# REQUIRED WORK
Which lines below hold the word "from"? Copy all of them.

# AVAILABLE DATA
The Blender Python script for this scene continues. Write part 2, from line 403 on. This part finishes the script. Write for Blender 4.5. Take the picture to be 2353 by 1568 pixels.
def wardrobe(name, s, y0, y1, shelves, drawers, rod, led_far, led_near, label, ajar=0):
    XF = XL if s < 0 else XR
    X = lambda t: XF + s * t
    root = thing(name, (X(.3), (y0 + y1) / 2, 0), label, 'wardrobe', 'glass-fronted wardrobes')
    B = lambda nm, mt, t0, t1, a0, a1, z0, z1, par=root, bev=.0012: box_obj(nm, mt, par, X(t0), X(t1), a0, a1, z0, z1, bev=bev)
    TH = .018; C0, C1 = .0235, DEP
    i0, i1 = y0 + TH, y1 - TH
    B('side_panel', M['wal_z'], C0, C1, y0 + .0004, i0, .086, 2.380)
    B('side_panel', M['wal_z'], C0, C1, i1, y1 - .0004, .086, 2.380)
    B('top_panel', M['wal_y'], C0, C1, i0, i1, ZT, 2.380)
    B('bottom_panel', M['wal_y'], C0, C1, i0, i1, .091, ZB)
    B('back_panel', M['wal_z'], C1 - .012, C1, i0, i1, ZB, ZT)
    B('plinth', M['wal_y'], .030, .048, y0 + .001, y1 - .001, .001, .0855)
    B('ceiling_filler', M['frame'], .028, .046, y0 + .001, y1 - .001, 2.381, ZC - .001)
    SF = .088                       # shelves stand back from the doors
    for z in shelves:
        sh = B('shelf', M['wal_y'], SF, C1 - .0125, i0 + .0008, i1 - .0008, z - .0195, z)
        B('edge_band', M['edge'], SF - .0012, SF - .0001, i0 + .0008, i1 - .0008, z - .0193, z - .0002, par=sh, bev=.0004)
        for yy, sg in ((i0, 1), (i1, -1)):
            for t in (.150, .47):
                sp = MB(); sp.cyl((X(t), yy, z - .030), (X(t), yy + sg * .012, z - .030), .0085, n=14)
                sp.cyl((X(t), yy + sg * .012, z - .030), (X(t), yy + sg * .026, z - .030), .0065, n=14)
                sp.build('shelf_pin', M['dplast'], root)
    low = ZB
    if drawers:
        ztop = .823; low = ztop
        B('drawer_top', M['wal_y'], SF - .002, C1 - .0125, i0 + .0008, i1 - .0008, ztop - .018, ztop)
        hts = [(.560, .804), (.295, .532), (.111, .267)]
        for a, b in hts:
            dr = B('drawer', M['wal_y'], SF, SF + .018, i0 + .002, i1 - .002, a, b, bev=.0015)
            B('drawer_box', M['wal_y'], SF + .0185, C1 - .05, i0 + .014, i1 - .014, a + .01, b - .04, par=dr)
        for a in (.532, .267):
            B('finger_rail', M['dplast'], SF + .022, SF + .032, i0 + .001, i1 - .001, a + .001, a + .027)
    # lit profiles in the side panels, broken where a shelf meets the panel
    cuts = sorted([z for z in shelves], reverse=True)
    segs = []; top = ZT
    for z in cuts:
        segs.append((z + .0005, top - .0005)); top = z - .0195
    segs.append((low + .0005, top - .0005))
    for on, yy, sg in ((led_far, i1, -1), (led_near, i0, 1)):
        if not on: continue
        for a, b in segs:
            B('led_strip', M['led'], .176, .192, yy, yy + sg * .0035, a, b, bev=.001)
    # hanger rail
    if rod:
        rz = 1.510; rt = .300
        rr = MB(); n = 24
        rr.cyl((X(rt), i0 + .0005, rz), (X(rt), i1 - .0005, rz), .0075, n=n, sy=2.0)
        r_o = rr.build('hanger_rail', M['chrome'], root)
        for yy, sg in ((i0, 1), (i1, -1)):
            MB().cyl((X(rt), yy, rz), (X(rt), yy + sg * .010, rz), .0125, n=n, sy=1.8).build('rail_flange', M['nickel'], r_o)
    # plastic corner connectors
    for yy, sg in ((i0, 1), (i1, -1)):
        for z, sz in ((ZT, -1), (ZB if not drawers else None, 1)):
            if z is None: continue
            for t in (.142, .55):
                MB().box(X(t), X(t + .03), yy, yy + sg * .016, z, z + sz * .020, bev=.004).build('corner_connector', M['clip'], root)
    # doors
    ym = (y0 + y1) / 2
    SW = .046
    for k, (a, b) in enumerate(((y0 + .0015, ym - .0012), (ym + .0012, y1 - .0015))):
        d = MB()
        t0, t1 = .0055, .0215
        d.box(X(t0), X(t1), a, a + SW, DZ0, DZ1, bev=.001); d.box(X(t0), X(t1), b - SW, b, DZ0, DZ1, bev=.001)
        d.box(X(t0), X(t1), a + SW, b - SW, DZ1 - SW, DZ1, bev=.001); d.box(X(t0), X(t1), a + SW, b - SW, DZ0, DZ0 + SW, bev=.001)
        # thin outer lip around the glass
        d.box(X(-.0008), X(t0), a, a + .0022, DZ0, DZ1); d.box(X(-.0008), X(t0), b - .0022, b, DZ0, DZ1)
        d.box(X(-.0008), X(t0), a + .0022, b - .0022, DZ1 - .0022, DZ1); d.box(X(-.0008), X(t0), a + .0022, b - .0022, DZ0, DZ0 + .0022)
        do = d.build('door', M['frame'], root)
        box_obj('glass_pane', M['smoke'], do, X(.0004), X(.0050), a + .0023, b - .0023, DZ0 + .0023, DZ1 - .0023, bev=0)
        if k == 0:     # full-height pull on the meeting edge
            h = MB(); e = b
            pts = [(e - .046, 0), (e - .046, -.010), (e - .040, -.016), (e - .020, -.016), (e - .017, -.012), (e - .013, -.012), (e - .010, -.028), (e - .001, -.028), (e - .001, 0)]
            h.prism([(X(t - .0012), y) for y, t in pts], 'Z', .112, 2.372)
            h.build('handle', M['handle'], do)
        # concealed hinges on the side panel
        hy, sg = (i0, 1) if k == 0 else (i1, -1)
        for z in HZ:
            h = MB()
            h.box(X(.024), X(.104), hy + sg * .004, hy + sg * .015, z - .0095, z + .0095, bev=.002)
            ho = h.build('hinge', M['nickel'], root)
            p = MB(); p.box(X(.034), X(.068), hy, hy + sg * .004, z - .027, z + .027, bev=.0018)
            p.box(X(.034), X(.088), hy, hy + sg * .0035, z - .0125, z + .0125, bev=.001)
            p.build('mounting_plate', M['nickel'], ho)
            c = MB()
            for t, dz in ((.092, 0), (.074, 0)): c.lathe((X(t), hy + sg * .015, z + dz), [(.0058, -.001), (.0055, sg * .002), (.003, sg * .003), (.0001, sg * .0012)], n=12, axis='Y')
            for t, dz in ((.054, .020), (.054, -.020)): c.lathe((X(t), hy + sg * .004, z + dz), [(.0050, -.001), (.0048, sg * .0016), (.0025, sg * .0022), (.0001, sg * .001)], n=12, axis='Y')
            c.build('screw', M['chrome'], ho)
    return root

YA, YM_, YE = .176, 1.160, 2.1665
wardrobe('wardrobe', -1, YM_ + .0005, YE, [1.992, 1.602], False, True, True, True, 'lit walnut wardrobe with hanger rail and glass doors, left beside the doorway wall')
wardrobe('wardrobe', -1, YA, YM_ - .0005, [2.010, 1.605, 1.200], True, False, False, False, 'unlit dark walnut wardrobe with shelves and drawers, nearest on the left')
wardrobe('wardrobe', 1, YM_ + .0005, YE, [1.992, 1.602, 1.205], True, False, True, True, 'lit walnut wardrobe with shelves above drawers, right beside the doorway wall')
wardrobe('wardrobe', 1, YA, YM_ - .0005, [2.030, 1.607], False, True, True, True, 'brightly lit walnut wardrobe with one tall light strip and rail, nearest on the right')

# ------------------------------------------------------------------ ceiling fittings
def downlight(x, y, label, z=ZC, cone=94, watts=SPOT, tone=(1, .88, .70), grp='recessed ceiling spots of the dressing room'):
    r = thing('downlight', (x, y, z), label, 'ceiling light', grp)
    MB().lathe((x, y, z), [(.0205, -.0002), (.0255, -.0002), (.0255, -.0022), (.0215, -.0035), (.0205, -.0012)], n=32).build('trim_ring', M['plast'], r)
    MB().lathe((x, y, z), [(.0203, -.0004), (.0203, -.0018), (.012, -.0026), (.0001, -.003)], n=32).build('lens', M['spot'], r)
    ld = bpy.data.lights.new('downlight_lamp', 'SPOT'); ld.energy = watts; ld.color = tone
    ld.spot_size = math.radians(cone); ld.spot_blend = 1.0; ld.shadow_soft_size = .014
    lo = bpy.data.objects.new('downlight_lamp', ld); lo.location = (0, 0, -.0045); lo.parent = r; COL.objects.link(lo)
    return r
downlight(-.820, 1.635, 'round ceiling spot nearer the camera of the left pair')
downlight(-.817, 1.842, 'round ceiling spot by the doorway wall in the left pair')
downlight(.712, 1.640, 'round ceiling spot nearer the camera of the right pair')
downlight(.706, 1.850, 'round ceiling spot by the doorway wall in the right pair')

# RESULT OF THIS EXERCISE
The Blender Python script for this scene continues. Write part 2, from line 403 on. This part finishes the script. Write for Blender 4.5. Take the picture to be 2353 by 1568 pixels.
    SF = .088                       # shelves stand back from the doors